My ear worms
1. @Twixlen got Kitchen Aid dough roller attachments.
2. @Hungry_Woolf, when she was an innocent young blogger, used said rollers to make crackers.
3. My health-crazed most recent favorite writer, Martha Rose Shulman disclosed a cracker recipe as my jumping off point.
Dough
water, 100 g
vegetable oil, 30 g
salt, 3 g
atta flour (a fine whole wheat flour commonly found in Indian markets), 120 g
unbleached white flour, 80 g
Mix and wrap in plastic and let sit in fridge over night. This is a dry dough, not slack; this should be dry enough to make it through the rollers without sticking.
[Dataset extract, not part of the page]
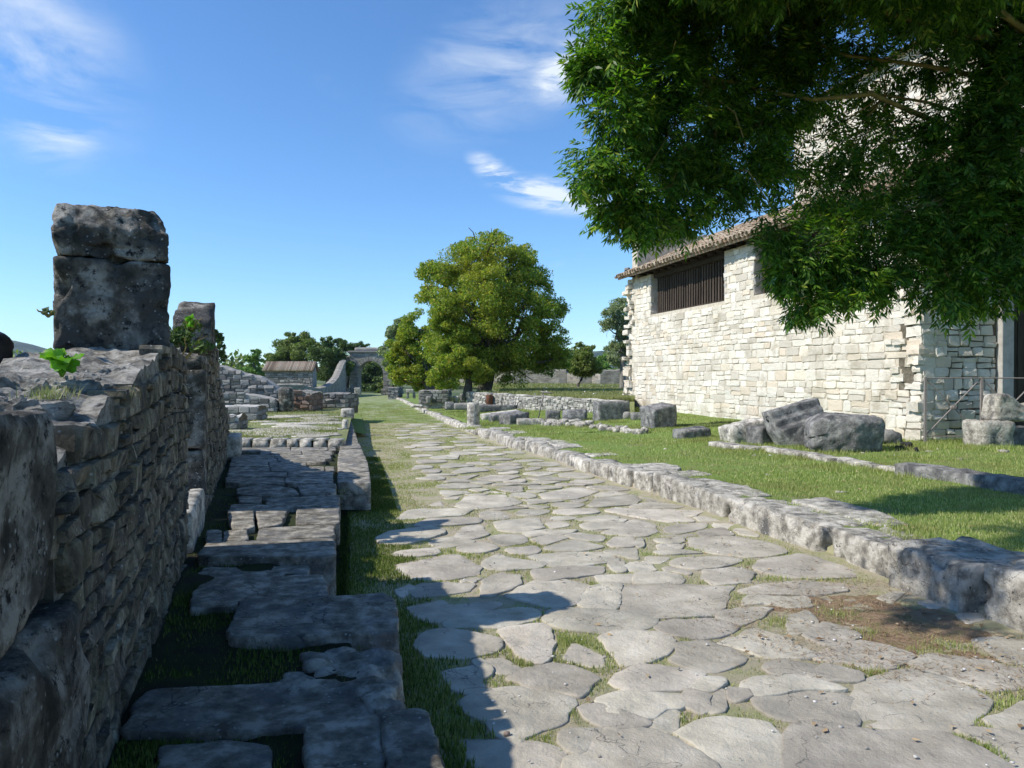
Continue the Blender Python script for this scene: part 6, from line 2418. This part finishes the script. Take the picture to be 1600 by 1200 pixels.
blades('dry_street_grass', X[dry], Y[dry], Z[dry], h_[dry], .005 + .0005 * Y[dry], 'dgrass', 'dry yellowish grass in the joints of the paved street')
# green tufts at joints
n = 9000
tf = [(545, 960), (900, 1010), (1060, 985), (570, 740), (1230, 970), (1310, 960), (1360, 990), (1330, 1000), (1215, 975), (960, 915), (1148, 935), (1165, 880), (1100, 860), (1010, 868), (1275, 900), (935, 915), (885, 1000), (870, 1005), (890, 1120), (905, 1125),
      (1100, 1190), (1110, 1195), (1240, 1190), (1370, 1055), (1380, 1050), (1340, 1140), (1560, 1180), (700, 1140), (740, 1170), (760, 1150), (650, 1100), (690, 1080), (630, 1060), (845, 970), (810, 990), (1000, 960), (1440, 1020), (1480, 1010), (1200, 905), (1290, 905)]
cs_ = np.array([[*on(*t, STREET)] for t in tf])
s_ = rng.integers(0, len(tf), n)
X = cs_[s_, 0] + rng.normal(size=n) * .09; Y = cs_[s_, 1] + rng.normal(size=n) * .05
ii = np.clip(((X - GX0) / GC).astype(int), 0, mask.shape[0] - 1); jj = np.clip(((Y - GY0) / GC).astype(int), 0, mask.shape[1] - 1)
k = ~mask[ii, jj]
X, Y = X[k], Y[k]
blades('joint_tufts', X, Y, -.008 * Y - .012, .038, .006, 'grass', 'small tufts of grass between paving stones')
# straw and debris on the dirt patch
n = 6500
an = rng.random(n) * 6.283; r_ = rng.random(n) ** .6
r_ = r_ * (1 + .35 * np.abs(rng.normal(size=n)) * (rng.random(n) < .3)); X = c_.x + 1.2 * r_ * np.cos(an); Y = c_.y + 1.1 * r_ * np.sin(an)
k = (X < np_along(KB, Y) - .0)
X, Y = X[k], Y[k]; m = len(X)
a = rng.random(m) * 6.283; L_ = .02 + .05 * rng.random(m)
V = np.empty((m, 3, 3), np.float32)
z0 = -.008 * Y + .003 + .010 * rng.random(m)
V[:, 0, 0] = X - np.sin(a) * .0022; V[:, 0, 1] = Y + np.cos(a) * .0022; V[:, 0, 2] = z0
V[:, 1, 0] = X + np.sin(a) * .0022; V[:, 1, 1] = Y - np.cos(a) * .0022; V[:, 1, 2] = z0
V[:, 2, 0] = X + np.cos(a) * L_; V[:, 2, 1] = Y + np.sin(a) * L_; V[:, 2, 2] = z0 + .012 * rng.random(m)
meta(build_np('straw_litter', V.reshape(-1, 3), 3, 'straw'), 'dry straw and needles littering the dirt by the kerb', None, kind='stuff')
# fallen leaves and scraps on street and lawn
n = 520
Y = sample_D(n, 3.2, 16, 1.3)
X = np_along(KB, Y) + rng.normal(size=n) * 1.6 + .3
k = (X > np_along(LB, Y) + .3) & (X < Y * .8)
X, Y = X[k], Y[k]
onl = X > np_along(KB, Y) + .5
k = onl | (X < np_along(KB, Y) - .02)
X, Y, onl = X[k], Y[k], onl[k]
m = len(X)
Z = np.where(onl, np_lawn(X, Y) + .03, -.008 * Y + .022)
a = rng.random(m) * 6.283; L_ = .012 + .016 * rng.random(m)
V = np.empty((m, 4, 3), np.float32)
for q_, (u_, v_) in enumerate(((-1, 0), (0, .5), (1, 0), (0, -.5))):
    V[:, q_, 0] = X + (np.cos(a) * u_ - np.sin(a) * v_) * L_
    V[:, q_, 1] = Y + (np.sin(a) * u_ + np.cos(a) * v_) * L_
    V[:, q_, 2] = Z + rng.normal(size=m) * .004 * (1 if q_ % 2 else 0)
meta(build_np('fallen_leaves', V.reshape(-1, 3), 4, 'straw'), 'dry fallen leaves scattered over street and lawn', None, kind='stuff')
# pebbles
pv, pf = [], []
rq = random.Random(14)
CV, CF = cube_grid(2, 2, 2)
for i in range(330):
    y = 3.0 + 9 * rq.random() ** 1.6
    x = rq.uniform(lx(y) + .2, kx(y) - .05)
    if i % 3 == 0:
        x, y = c_.x + rq.gauss(0, .55), c_.y + rq.gauss(0, .45)
        if x > kx(y) - .05: continue
    s_ = rq.uniform(.003, .010)
    q = CV * np.array([s_, s_ * rq.uniform(.6, 1), s_ * .6])
    q = q / (np.linalg.norm(CV, axis=1)[:, None] ** .6)
    q += np.array([x, y, street_z(x, y) + .002 + (.012 if mask[min(max(int((x - GX0) / GC), 0), mask.shape[0] - 1), min(max(int((y - GY0) / GC), 0), mask.shape[1] - 1)] else -.012)])
    b_ = len(pv)
    pv.extend(q.tolist()); pf.extend(tuple(t + b_ for t in f) for f in CF)
meta(build('pebbles', pv, pf, 'pebble', None, True), 'small pale pebbles strewn over the street', None, kind='stuff')
p = on(792, 1154, STREET)
o = rock('brick_fragment', (p.x, p.y, p.z + .012), (.028, .02, .022), (0, 0, .4), 'redrubble', None, rnd_=.2, amp=.003, seed=3, res=.01, maxn=4)
meta(o, 'tiny orange brick fragment lying in the joint near the bottom of the picture', 'fragment')

# left side: strip between wall and slabs, and between slabs
n = 60000
Y = sample_D(n, 2.3, 14, 1.3)
xa = WX(Y) + .03; xb = np.minimum(np_along(LB, Y) - .02, np.where(Y > 4.4, -1.45 - (Y - 4.4) * .12, -.75))
X = xa + (xb - xa) * rng.random(n)
ms = np.zeros_like(mask)
for q in wp:
    r = raster(q)
    if r: ms[r[0]:r[1] + 1, r[2]:r[3] + 1] |= r[4]
ii = np.clip(((X - GX0) / GC).astype(int), 0, mask.shape[0] - 1); jj = np.clip(((Y - GY0) / GC).astype(int), 0, mask.shape[1] - 1)
k = ~ms[ii, jj] & (rng.random(n) < np.clip(.35 + .6 * vn(X, Y, 3, 4), .03, 1))
X, Y = X[k], Y[k]
blades('walk_grass', X, Y, np.full(len(X), .236), .020, .007, 'shadegrass', 'grass in the gaps of the paved walk under the ruined wall')
n = 120000
Y = sample_D(n, 2.6, 16, 1.3)
xb = np_along(LB, Y) + .25; xa = xb - np.where(Y < 9.2, 1.5, .5)
X = xa + (xb - xa) * rng.random(n)
k = rng.random(n) < np.clip(.6 + .5 * vn(X, Y, 3, 9), .1, 1)
X, Y = X[k], Y[k]
ii = np.clip(((X - GX0) / GC).astype(int), 0, mask.shape[0] - 1); jj = np.clip(((Y - GY0) / GC).astype(int), 0, mask.shape[1] - 1)
k = ~ms[ii, jj]
X, Y = X[k], Y[k]
zz_ = np.where(X > np_along(LB, Y) - .38, -.008 * Y + .004, -.008 * Y - .045)
ii = np.clip(((X - GX0) / GC).astype(int), 0, mask.shape[0] - 1); jj = np.clip(((Y - GY0) / GC).astype(int), 0, mask.shape[1] - 1)
k = ~mask[ii, jj] & ((X > np.array([walk_edge(t) for t in Y]) - .12) | (Y > 9.2))
X, Y, zz_ = X[k], Y[k], zz_[k]
blades('edge_grass', X, Y, zz_, .030, .007, 'shadegrass', 'grass growing along the foot of the walk')
# meadow
n = 90000
Y = sample_D(n, WB.y + .4, 62, 1.2)
xa = np.where(Y < WA.y, WB.x + (WA.x - WB.x) * (Y - WB.y) / (WA.y - WB.y) + .15, np_along(KB, Y) + 4.2)
xb = np.where(Y < 29, Y * .164, .164 * 29 + (Y - 29) * 4.5)
xb = np.minimum(xb, Y * .42)
X = xa + (xb - xa) * rng.random(n)
k = xb > xa + .1
X, Y = X[k], Y[k]
blades('meadow_grass', X, Y, .74 + .009 * (Y - 26), .15, .022 + .0006 * Y, 'mgrass', 'rough grass of the meadow behind the retaining wall', lean=.8)
# forecourt turf and tufts on the wall head
n = 26000
Y = sample_D(n, 14.3, 30, 1.1)
xa = WX(np.minimum(Y, 16)) - .3 - np.maximum(0, Y - 16) * .38
xb = on(534, 700, .3).x - (Y - 14) * .205 - .25
X = xa + (xb - xa) * rng.random(n)
k = vn(X, Y, 1.1, 3) + .3 * rng.normal(size=n) > .0
X, Y = X[k], Y[k]
blades('forecourt_grass', X, Y, .405 - .003 * (Y - 14), .045, .02, 'mgrass', 'thin turf on the raised forecourt')
for (px, py, D, m, mt_) in ((82, 606, 2.75, 170, 'dgrass'), (206, 578, 3.7, 60, 'dgrass'), (192, 606, 3.1, 30, 'dgrass'), (86, 607, 2.8, 50, 'grass')):
    c = at(px, py, D)
    X = c.x + rng.normal(size=m) * .032; Y = c.y + rng.normal(size=m) * .05
    o = blades('wall_tuft', X, Y, np.full(m, c.z - .035), .045, .003, mt_, 'tuft of dry grass on the broken wall head', lean=.9)

# ---- small daisies / pale flecks on meadow
n = 260
Y = 27 + 26 * rng.random(n) ** 1.3; X = np.minimum(Y * (.02 + .14 * rng.random(n)), Y * .16) 
k = X > WB.x + (WA.x - WB.x) * (Y - WB.y) / (WA.y - WB.y) + .3
X, Y = X[k], Y[k]
C = np.stack([X, Y, .86 + .009 * (Y - 26)], 1)
meta(build_np('meadow_flowers', leaf_quads(C, .075, .9), 4, 'pebble'), 'tiny pale flowers dotted over the meadow', None, kind='stuff')

# ================================================================== PERSON BEHIND THE WALL (only the hair shows at the left edge)
PX, PY, PG = -2.725, 3.86, .17
person = empty('person', (PX, PY, PG), 'dark haired person standing beyond the ruined wall at the left edge', 'person')
J = {  # joint: (position, radius)
    'pelvis': ((0, 0, .88), .135), 'waist': ((0, 0, 1.02), .115), 'chest': ((0, .0, 1.2), .135), 'neckb': ((0, 0, 1.34), .06), 'neck': ((0, .01, 1.40), .05),
    'head1': ((0, .015, 1.47), .075), 'head2': ((0, .015, 1.56), .078),
    'shl': ((-.15, 0, 1.31), .055), 'ell': ((-.21, .02, 1.06), .04), 'wrl': ((-.21, .09, .84), .026),
    'shr': ((.15, 0, 1.31), .055), 'elr': ((.21, .02, 1.06), .04), 'wrr': ((.21, .09, .84), .026),
    'hpl': ((-.09, 0, .82), .09), 'knl': ((-.10, .01, .46), .055), 'anl': ((-.10, -.01, .09), .038), 'tol': ((-.11, .15, .04), .035),
    'hpr': ((.09, 0, .82), .09), 'knr': ((.10, .01, .46), .055), 'anr': ((.10, -.01, .09), .038), 'tor': ((.11, .15, .04), .035),
    'pml': ((-.21, .12, .78), .024), 'pmr': ((.21, .12, .78), .024)}
E_ = [('pelvis', 'waist'), ('waist', 'chest'), ('chest', 'neckb'), ('neckb', 'neck'), ('neck', 'head1'), ('head1', 'head2'), ('chest', 'shl'), ('shl', 'ell'), ('ell', 'wrl'), ('chest', 'shr'), ('shr', 'elr'), ('elr', 'wrr'),
      ('pelvis', 'hpl'), ('hpl', 'knl'), ('knl', 'anl'), ('anl', 'tol'), ('pelvis', 'hpr'), ('hpr', 'knr'), ('knr', 'anr'), ('anr', 'tor'), ('wrl', 'pml'), ('wrr', 'pmr')]
for sd2, pm in ((-1, 'pml'), (1, 'pmr')):
    b = Vector(J[pm][0])
    for k in range(4):
        l = (.068, .076, .07, .055)[k]
        o1 = b + Vector((0, (k - 1.5) * .017, -.03)); o2 = o1 + Vector((-.004 * sd2, .004, -l * .5)); o3 = o2 + Vector((-.012 * sd2, .004, -l * .45))
        for m_, q in enumerate((o1, o2, o3)): J[f'{pm}f{k}{m_}'] = (tuple(q), .0085)
        E_ += [(pm, f'{pm}f{k}0'), (f'{pm}f{k}0', f'{pm}f{k}1'), (f'{pm}f{k}1', f'{pm}f{k}2')]
    J[pm + 't0'] = (tuple(b + Vector((0, .032, -.01))), .010); J[pm + 't1'] = (tuple(b + Vector((-.01 * sd2, .045, -.045))), .009)
    E_ += [(pm, pm + 't0'), (pm + 't0', pm + 't1')]
keys = list(J)
me = bpy.data.meshes.new('body')
me.from_pydata([J[k][0] for k in keys], [(keys.index(a), keys.index(b)) for a, b in E_], [])
body = bpy.data.objects.new('body', me)
COL.objects.link(body)
sm = body.modifiers.new('skin', 'SKIN')
sk_ = me.skin_vertices[0].data
for i, k in enumerate(keys):
    sk_[i].radius = (J[k][1],) * 2
sk_[0].use_root = True
ss = body.modifiers.new('sub', 'SUBSURF'); ss.levels = 1; ss.render_levels = 1
dg = bpy.context.evaluated_depsgraph_get()
me2 = bpy.data.meshes.new_from_object(body.evaluated_get(dg))
bpy.data.objects.remove(body, do_unlink=True)
for mt_ in ('skin', 'shirt', 'trousers'): me2.materials.append(MAT[mt_])
for p_ in me2.polygons:
    z = p_.center.z; x = abs(p_.center.x)
    p_.material_index = 0 if z > 1.335 or (x > .165 and z < 1.12 and z > .6) else (1 if z > .9 else 2)
    p_.use_smooth = True
for v in me2.vertices:     # brow, nose, chin
    if v.co.z > 1.44 and v.co.y > .05:
        d_ = math.exp(-((v.co.z - 1.50) / .02) ** 2 - (v.co.x / .014) ** 2)
        v.co.y += .022 * d_
WLb = Vector((PX, PY, PG))
body = link('body', me2, WLb, person)
for s_ in (-1, 1):
    tube('eye', [WLb + Vector((.028 * s_, .082, 1.525)), WLb + Vector((.028 * s_, .092, 1.525))], [.010, .006], 'hair', person, seg=8)
tube('mouth', [WLb + Vector((-.02, .088, 1.458)), WLb + Vector((.02, .088, 1.458))], [.004, .004], 'redrubble', person, seg=6)


def hair_def(p):
    q = p.copy()
    k = np.clip((.05 - p[:, 2]) / .25, 0, 1)
    q[:, 0] *= 1 + .55 * k
    q[:, 1] -= .03 * k
    front = (p[:, 1] > .045)
    q[:, 1] = np.where(front & (p[:, 2] < .08), .035, q[:, 1])
    return q


hair = rock('hair', WLb + Vector((0, -.012, 1.50)), (.215, .235, .36), (0, 0, 0), 'hair', person, rnd_=.48, amp=.006, seed=4, res=.02, maxn=16, lowf=8, deform=hair_def)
The dough is unleavened, yet, when baked gives a tender and crisp cracker.
Procedure
Cut dough in thirds and flatten each into a squat, disc and run through rollers on the widest setting. Keep shaping and reshaping and run through rollers repeatedly until you get a nice long rectangular shape; finish it by running through the next thinner roller setting.
See video below for a typical piece of dough, this takes a little practice to get a feel for the reshaping:
Sheets misted with water, sprinkled with salt, pepper and sesame seeds and rolled lighly with a rolling pin to embed the toppings. I also score the dough with a pizza cutter so breaking these crackers will be easier when they come out of the oven. Bake these about 20 minutes, let cool a little and snap them apart whatever shape you used.
Probly coulda cooked these a little more, until browned, but they were still crisp and tasty. A teaspoon of sugar in the dough would help browning without giving much sweetness.